Jordan, who will serve a one-year term, said he has begun talks with officials at the Texas Department of Transportation over the so-called “turn back” program.

In August, transportation officials drew the ire of city leaders across the state when they announced that they would turn back control of highways in urban areas to cut costs.

Cities protested, saying it would amount to an unfunded mandate, potentially costing them millions of dollars.

Since then, officials have clarified that the program would be voluntary.

“I understand they’re looking for help,” Jordan said. “I met with (executive director) Phil Wilson at TxDot and said, ‘Let’s work together and find a solution that’s not forced down cities’ throats.’

“We all understand the problem because we’ve been living in the trenches of trying to get funding for transportation for several (legislative) sessions now. They asked for $1 billion a year for new maintenance and $3 billion a year for new capacity ... but they’re only going to get 25 percent of that revenue, if a referendum in November 2014 is successful.

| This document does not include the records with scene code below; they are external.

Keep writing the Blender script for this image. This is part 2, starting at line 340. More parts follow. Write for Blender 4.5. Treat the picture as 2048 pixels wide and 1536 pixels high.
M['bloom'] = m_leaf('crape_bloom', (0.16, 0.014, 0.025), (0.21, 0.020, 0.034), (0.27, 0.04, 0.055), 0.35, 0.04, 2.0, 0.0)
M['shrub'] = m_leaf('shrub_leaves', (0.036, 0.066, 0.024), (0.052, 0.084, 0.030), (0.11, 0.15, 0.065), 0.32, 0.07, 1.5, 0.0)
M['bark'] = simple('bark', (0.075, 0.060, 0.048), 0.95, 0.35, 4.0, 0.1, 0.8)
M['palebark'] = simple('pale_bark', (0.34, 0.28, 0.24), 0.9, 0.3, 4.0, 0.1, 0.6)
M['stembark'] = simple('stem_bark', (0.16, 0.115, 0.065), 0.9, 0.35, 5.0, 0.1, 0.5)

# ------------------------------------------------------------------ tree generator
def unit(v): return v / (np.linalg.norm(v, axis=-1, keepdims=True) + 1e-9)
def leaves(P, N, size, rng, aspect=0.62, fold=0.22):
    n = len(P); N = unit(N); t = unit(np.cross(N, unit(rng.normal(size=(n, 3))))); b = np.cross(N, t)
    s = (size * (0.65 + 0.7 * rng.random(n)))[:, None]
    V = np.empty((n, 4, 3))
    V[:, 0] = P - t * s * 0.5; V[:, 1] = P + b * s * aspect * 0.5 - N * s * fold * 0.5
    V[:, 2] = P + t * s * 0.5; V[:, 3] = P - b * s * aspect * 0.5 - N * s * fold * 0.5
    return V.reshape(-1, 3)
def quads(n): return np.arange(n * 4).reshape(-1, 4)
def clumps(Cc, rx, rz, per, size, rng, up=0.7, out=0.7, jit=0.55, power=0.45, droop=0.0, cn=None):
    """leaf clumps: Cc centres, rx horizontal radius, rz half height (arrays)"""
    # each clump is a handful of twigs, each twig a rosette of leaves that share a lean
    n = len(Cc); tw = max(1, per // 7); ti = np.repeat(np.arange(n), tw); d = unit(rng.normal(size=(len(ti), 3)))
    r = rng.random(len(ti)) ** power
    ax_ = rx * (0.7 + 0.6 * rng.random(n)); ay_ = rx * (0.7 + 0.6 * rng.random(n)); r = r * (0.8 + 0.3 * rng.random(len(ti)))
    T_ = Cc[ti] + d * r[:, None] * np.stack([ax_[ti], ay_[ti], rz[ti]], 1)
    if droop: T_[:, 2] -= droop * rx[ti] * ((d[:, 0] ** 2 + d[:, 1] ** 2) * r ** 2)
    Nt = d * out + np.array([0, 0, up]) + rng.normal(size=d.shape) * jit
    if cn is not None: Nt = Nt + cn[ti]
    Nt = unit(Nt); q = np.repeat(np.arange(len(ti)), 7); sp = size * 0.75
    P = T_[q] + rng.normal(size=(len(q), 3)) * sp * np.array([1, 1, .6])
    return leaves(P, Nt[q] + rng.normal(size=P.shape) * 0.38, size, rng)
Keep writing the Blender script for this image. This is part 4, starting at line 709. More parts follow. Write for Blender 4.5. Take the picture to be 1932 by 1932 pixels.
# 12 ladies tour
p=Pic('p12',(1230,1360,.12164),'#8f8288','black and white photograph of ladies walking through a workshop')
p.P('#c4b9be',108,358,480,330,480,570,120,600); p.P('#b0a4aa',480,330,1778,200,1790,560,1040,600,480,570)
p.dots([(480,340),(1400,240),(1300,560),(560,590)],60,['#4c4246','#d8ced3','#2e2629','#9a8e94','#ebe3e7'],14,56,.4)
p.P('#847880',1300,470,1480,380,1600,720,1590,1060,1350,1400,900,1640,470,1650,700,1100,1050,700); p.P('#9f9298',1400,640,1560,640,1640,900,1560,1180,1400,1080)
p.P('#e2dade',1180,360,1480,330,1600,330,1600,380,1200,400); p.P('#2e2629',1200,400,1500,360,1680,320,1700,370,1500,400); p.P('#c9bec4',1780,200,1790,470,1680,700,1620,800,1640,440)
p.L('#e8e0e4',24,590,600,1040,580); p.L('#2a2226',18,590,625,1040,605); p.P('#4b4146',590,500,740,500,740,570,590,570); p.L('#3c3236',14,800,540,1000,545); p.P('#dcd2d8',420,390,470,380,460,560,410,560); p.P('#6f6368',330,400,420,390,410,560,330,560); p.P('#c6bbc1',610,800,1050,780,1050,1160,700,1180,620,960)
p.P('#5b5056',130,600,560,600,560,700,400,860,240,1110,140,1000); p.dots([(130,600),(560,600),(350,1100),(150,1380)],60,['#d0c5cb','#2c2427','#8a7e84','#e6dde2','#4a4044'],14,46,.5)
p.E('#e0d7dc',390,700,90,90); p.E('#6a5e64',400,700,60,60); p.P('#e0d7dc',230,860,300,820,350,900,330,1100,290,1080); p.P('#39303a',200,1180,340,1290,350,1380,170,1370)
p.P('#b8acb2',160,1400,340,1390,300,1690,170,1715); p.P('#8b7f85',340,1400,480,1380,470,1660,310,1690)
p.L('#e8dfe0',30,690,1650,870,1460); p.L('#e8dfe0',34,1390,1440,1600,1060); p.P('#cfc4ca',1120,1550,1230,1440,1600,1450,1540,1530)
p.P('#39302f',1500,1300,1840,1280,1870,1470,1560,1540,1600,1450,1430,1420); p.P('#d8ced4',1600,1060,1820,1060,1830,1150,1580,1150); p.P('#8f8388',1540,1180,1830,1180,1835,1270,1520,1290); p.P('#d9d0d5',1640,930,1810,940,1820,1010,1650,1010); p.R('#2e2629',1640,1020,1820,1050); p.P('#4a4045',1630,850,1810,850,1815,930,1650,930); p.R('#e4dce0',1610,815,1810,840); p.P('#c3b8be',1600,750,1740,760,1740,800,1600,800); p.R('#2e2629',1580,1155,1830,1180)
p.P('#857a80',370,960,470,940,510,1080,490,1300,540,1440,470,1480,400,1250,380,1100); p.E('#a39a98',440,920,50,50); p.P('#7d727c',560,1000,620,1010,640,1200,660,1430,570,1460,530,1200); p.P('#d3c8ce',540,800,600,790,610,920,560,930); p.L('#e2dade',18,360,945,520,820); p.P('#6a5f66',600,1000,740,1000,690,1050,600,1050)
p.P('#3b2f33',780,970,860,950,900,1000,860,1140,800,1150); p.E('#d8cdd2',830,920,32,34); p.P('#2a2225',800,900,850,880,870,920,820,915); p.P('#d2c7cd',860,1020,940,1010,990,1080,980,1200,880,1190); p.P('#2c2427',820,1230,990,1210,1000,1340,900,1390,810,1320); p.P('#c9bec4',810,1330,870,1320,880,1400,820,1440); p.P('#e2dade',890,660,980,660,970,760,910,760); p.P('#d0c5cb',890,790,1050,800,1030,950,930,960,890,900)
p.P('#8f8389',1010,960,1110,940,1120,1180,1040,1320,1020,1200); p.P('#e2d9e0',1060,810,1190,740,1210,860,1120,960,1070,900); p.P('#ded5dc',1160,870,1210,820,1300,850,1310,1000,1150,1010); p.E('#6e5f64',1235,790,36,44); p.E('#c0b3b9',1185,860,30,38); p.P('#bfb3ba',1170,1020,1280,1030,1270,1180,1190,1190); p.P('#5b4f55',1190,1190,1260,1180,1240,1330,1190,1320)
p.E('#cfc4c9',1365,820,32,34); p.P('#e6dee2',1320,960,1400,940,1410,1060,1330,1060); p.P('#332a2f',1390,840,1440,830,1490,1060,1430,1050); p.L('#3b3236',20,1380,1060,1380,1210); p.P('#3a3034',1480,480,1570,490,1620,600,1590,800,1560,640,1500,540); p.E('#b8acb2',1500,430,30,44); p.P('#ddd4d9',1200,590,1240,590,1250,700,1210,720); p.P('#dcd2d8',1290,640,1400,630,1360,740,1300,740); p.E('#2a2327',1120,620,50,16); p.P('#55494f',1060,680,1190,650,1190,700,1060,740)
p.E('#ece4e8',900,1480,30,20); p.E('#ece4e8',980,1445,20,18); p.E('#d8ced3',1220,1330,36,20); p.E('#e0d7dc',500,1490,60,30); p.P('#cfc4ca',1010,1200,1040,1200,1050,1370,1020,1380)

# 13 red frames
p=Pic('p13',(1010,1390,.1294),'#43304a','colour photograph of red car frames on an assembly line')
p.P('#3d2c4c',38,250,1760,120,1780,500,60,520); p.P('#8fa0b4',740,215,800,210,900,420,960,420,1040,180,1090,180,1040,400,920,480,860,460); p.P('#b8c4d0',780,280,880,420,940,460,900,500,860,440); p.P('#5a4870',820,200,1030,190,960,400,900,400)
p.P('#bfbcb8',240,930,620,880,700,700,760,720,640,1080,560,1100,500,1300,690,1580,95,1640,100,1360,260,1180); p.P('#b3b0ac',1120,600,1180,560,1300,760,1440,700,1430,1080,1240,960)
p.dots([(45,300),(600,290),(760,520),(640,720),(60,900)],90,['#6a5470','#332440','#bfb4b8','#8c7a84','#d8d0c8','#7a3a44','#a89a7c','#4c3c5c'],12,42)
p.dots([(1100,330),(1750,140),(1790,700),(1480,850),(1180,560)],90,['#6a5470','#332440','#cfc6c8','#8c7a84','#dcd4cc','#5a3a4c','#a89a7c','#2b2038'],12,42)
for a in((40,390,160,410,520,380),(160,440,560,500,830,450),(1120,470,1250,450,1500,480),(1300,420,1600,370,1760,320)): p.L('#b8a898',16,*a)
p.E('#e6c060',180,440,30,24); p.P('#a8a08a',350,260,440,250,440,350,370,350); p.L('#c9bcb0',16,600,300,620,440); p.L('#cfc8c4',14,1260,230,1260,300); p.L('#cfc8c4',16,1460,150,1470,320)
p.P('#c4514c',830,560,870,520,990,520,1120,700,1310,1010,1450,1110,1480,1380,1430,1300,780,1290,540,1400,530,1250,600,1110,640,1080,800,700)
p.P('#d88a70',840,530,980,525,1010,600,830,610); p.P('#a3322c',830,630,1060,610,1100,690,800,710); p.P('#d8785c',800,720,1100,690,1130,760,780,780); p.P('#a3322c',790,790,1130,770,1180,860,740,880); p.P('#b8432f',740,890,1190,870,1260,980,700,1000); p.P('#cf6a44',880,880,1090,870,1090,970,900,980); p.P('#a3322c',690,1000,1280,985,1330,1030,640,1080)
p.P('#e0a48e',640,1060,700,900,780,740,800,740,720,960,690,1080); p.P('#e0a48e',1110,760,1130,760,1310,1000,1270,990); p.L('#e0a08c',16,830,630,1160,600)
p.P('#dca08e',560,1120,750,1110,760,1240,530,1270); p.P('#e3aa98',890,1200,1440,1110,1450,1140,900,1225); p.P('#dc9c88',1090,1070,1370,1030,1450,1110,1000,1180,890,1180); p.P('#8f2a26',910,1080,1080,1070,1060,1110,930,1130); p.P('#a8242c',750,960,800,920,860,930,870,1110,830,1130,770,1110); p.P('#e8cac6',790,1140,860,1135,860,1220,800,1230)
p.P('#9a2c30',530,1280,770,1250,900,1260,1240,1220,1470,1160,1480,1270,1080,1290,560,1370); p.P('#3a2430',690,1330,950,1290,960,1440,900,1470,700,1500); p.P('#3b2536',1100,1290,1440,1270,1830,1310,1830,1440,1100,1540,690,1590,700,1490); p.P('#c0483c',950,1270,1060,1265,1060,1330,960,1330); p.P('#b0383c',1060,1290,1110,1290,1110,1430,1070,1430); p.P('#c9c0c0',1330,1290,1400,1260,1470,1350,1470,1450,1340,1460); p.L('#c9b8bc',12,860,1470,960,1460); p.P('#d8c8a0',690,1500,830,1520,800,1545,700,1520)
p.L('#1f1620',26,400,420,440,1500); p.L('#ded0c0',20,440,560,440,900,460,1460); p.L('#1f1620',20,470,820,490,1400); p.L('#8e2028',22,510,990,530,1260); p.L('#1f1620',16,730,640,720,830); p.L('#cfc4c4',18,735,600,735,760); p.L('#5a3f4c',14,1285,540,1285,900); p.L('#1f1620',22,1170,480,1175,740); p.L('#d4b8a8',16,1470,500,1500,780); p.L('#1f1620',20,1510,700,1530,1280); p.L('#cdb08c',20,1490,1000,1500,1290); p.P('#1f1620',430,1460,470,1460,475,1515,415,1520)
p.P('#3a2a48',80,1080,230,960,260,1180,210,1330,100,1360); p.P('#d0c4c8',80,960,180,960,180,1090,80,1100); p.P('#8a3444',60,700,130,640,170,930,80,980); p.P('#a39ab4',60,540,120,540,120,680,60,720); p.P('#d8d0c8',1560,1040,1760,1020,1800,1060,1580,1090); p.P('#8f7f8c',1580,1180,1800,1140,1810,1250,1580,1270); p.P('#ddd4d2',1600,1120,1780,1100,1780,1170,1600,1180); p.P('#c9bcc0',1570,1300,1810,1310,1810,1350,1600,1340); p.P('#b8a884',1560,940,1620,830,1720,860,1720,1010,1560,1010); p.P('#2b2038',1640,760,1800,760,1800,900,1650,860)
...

“We’re going to have a working group, and try to make lemonade out of lemons.”

Jordan also said he appointed Arlington Councilwoman Kathryn Wilemon as vice chairwoman of the municipal league.

Fort Worth has several roads on the state highway system that potentially could be better off under local control, including parts of Hemphill Street and Camp Bowie Boulevard, Jordan said.

The state recently turned over West Rosedale Street to the city, but only after expanding it to six lanes — an improvement that didn’t fit with the city’s long-term plans.

Fort Worth officials are now removing one lane in each direction to allow bikes, sidewalks and other improvements, a move that some have criticized as wasteful.

That embarrassing situation could have been avoided with better communication, Jordan said.

Transportation officials agree that more discussions with individual cities, as well as with the Texas Municipal League’s top brass, are needed to ensure that everybody understands the program’s intent.

“We’re hearing from a variety of cities and communities that have some interest in participating in this program,” transportation department spokesman Bob Kaufman said.

The program could save the transportation department $165 million a year in upkeep costs spread over 59 urban areas, officials have said.

State officials have also pledged that any roads handed over to cities would be in top condition, so minimal maintenance would be required for about 10 years.

But no one has yet identified what state or federal funding sources might be available to help cities offset the long-term cost of road maintenance.